BMus Hons, MMus (Melbourne), PhD (Monash)

Lecturer in Piano Performance, Honours Coordinator

Dr Kenji Fujimura

Email: Kenji Fujimura@arts.monash.edu.au
Phone: (03) 9905 9857
Fax: (03) 9905 3241
Location: Room 210, Performing Arts Centre, Building 68, Clayton Campus

Biography

Kenji Fujimura is the recipient of numerous major prizes and scholarship, and has been broadcast on radio and television on many occasions, including BBC Radio 3, ABC-FM and TV, the MBS-FM network and Bravo! Canada. Having completed the four-year Bachelor of Music course with honours in two years, Kenji subsequently obtained a Master of Music degree from the University of Melbourne whilst simultaneously furthering his studies at the Royal Academy of Music, London, where he received accolades and awards as a pianist, fortepianist and chamber musician.

Following his return to Australia, Kenji has been sought after both as performer and pedagogue. During the seasons 2001-2003, Kenji was invited to give performances and masterclasses in Belgium, Canada, England, Hong Kong, South Korea, Taiwan, USA and Australia. The 2004 season included concert appearances at the International Double Reeds Society Conference, Symposium of the International Musicological Society, and the International Symposium on Music in France, during which he premiered numerous works.
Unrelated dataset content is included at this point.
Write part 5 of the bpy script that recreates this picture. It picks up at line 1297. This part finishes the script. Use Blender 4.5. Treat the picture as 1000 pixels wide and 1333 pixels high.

In that same year he was also an artist in residence at the Banff Centre for the Arts (Canada) with the assistance of an Australia Council grant. An avid supporter of both contemporary and lesser-known music, Kenji has given world premieres of works by Calvin Bowman, Brian Harnetty, Graham Hair and Stuart Greenbaum amongst others, and Australian premieres of music by Karen Tanaka, Robert Walker and Henri Busser.

Kenji has recently completed his PhD on the life and works of the English composer William Hurlstone (1876-1906), for which he completed a recording and an edition of Hurlstone’s piano music with the assistance of a PhD scholarship.

Apart from his performance, pedagogical, and research commitments, Kenji’s many hobbies include composition. Largely self-taught, Kenji’s first compositions to receive a public performance date from his secondary school years. His output since has included orchestral works, songs and chamber music. His abilities as a composer were most recently recognized when he won first prize at the 2005 William Lincer Foundation International Composition Competition in New York, USA. He was also selected as one of five composers to participate in the 2005 Symphony Australia Composers’ Workshop. His music will be performed by Orchestra Victoria and broadcast on ABC-FM in 2006.

Kenji has been Lecturer in Piano/Keyboard at the School of Music-Conservatorium, Monash University since 2002, and is also an examiner for the Australian Music Examination Board.